### Given request
In the material below, please retype the lines from the very first through the one with "copy_thing(o, loc, rz, sc, *LBL[kind])", exactly and without pictures.

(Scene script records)
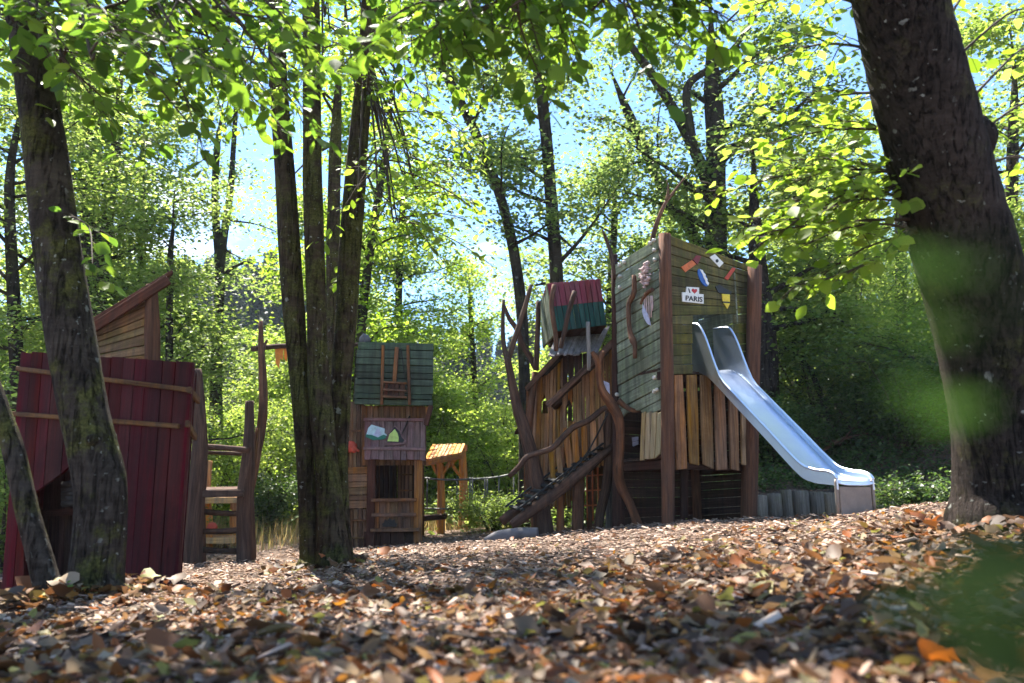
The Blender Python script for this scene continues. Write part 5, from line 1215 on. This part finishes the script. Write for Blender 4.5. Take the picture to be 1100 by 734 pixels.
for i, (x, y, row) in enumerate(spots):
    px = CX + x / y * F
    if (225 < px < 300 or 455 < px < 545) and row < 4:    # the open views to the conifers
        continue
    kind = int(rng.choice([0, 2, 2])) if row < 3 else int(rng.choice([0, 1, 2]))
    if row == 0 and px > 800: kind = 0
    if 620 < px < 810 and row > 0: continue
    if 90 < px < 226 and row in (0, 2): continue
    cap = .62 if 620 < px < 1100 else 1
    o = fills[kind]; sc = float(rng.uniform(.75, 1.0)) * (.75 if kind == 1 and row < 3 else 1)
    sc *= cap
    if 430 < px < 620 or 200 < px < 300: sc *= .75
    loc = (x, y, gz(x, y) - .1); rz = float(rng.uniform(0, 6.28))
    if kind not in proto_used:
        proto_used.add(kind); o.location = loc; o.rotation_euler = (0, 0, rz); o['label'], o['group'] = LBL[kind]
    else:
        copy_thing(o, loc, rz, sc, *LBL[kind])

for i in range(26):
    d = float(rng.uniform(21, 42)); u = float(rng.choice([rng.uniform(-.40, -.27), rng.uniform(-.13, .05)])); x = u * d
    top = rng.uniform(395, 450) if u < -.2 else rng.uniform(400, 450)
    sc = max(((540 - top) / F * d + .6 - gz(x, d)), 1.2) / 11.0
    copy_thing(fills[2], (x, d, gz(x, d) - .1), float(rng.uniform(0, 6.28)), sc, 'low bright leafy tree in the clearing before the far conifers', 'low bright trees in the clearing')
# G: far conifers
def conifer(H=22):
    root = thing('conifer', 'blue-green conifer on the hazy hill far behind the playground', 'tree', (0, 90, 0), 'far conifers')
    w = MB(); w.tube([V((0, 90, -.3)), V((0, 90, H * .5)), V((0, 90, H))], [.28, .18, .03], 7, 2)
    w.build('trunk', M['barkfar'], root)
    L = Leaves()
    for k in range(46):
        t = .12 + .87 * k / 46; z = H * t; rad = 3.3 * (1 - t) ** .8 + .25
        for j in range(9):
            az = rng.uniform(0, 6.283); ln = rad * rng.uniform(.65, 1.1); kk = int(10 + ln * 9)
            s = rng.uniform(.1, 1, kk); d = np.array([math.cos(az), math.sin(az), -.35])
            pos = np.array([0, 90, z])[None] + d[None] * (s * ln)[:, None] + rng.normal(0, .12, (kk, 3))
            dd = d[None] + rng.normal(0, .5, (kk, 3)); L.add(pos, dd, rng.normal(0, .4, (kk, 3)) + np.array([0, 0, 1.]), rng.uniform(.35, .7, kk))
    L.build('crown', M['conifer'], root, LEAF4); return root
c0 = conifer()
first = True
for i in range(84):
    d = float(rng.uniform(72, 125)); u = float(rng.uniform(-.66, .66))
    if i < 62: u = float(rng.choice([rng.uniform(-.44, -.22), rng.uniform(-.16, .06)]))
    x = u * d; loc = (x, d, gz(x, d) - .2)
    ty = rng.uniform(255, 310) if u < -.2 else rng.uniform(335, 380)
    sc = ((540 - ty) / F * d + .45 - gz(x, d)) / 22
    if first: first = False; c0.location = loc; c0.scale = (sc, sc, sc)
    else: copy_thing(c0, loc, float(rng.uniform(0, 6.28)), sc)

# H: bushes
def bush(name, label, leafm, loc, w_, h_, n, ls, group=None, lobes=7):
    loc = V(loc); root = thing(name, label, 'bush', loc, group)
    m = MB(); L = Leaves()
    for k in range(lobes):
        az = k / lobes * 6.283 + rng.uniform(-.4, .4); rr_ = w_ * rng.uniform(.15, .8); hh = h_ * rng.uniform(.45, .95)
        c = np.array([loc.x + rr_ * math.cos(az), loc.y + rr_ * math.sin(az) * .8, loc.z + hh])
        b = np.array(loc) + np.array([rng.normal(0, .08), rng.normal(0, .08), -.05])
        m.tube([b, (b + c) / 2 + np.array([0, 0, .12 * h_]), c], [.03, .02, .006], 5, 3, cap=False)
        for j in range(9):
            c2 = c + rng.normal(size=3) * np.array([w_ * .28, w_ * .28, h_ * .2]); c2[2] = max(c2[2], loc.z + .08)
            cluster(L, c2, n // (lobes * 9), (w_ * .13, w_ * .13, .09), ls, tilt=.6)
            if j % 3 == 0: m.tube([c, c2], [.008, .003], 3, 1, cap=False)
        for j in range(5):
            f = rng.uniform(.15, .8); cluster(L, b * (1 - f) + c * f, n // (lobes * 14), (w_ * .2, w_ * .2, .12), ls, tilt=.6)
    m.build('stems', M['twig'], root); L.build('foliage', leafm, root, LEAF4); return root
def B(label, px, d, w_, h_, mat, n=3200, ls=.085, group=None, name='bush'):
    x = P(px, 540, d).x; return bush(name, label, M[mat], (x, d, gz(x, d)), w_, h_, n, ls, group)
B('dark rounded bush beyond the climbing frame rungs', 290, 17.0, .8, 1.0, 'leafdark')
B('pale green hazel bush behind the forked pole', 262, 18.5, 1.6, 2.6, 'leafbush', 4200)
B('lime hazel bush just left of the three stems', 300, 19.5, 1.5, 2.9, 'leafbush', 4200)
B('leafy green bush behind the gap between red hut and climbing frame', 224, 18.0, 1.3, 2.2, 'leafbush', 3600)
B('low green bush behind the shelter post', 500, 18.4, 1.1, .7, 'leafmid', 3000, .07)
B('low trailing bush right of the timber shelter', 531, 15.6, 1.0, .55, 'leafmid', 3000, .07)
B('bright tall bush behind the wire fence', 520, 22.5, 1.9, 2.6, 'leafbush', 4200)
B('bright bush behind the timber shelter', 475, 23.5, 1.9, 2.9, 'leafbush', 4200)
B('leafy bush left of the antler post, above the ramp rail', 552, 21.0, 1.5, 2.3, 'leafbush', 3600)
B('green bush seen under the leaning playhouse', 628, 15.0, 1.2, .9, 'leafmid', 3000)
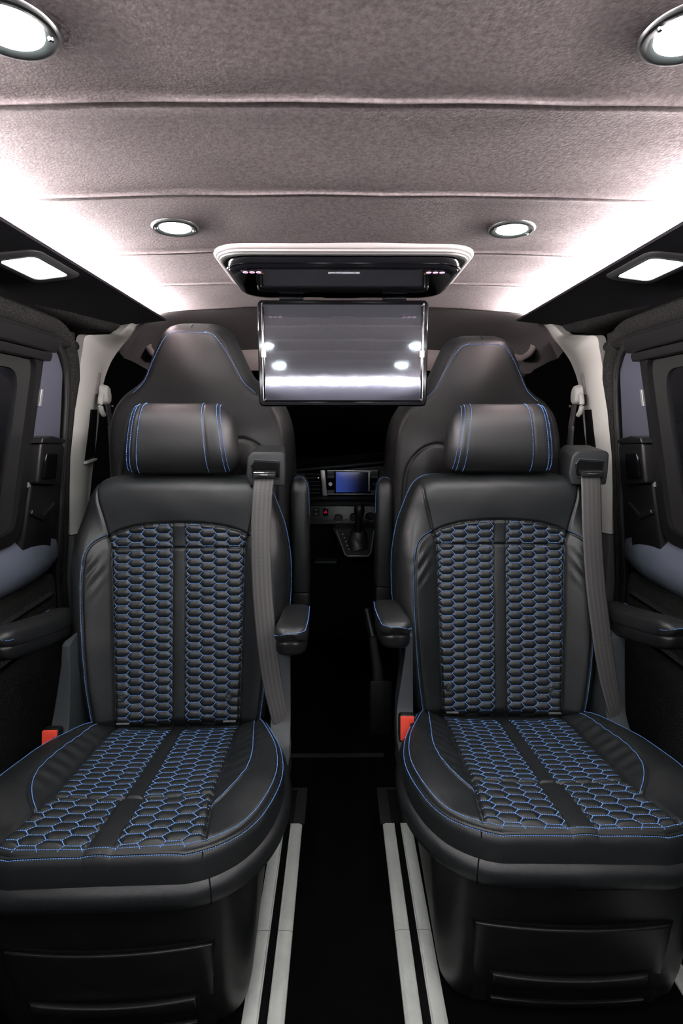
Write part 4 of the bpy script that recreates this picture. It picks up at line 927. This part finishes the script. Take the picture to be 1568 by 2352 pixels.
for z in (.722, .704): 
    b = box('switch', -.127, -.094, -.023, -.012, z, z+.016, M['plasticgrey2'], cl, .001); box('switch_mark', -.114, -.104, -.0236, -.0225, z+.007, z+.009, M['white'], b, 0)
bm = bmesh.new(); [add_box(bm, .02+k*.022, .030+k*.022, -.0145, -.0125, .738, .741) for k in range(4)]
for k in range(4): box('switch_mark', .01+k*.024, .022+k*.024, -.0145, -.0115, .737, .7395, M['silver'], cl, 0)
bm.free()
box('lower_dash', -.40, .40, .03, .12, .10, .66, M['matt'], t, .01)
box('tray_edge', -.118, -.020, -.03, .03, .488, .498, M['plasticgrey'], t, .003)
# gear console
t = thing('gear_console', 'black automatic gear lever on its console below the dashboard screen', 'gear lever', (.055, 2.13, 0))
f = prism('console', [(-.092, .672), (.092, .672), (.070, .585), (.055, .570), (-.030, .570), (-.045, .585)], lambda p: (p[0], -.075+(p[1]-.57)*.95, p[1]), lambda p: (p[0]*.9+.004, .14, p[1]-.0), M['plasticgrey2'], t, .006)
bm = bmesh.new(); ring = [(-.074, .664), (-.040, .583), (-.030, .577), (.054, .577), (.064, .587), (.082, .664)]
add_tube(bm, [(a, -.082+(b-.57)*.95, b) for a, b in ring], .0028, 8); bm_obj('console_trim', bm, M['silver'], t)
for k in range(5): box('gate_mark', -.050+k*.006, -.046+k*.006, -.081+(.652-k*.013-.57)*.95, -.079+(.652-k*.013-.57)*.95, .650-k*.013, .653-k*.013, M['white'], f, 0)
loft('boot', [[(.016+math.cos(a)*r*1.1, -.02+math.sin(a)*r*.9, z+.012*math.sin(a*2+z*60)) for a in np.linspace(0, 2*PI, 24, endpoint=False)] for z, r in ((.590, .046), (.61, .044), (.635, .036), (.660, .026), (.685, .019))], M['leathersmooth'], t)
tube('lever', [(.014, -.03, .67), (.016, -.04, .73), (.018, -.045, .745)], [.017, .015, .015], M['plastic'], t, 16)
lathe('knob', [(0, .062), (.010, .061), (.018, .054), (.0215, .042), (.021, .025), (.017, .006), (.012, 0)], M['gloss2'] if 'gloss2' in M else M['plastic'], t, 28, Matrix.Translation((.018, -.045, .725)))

### Finished task
The Blender Python script for this scene continues. Write part 5, from line 1215 on. This part finishes the script. Write for Blender 4.5. Take the picture to be 1100 by 734 pixels.
for i, (x, y, row) in enumerate(spots):
    px = CX + x / y * F
    if (225 < px < 300 or 455 < px < 545) and row < 4:    # the open views to the conifers
        continue
    kind = int(rng.choice([0, 2, 2])) if row < 3 else int(rng.choice([0, 1, 2]))
    if row == 0 and px > 800: kind = 0
    if 620 < px < 810 and row > 0: continue
    if 90 < px < 226 and row in (0, 2): continue
    cap = .62 if 620 < px < 1100 else 1
    o = fills[kind]; sc = float(rng.uniform(.75, 1.0)) * (.75 if kind == 1 and row < 3 else 1)
    sc *= cap
    if 430 < px < 620 or 200 < px < 300: sc *= .75
    loc = (x, y, gz(x, y) - .1); rz = float(rng.uniform(0, 6.28))
    if kind not in proto_used:
        proto_used.add(kind); o.location = loc; o.rotation_euler = (0, 0, rz); o['label'], o['group'] = LBL[kind]
    else:
        copy_thing(o, loc, rz, sc, *LBL[kind])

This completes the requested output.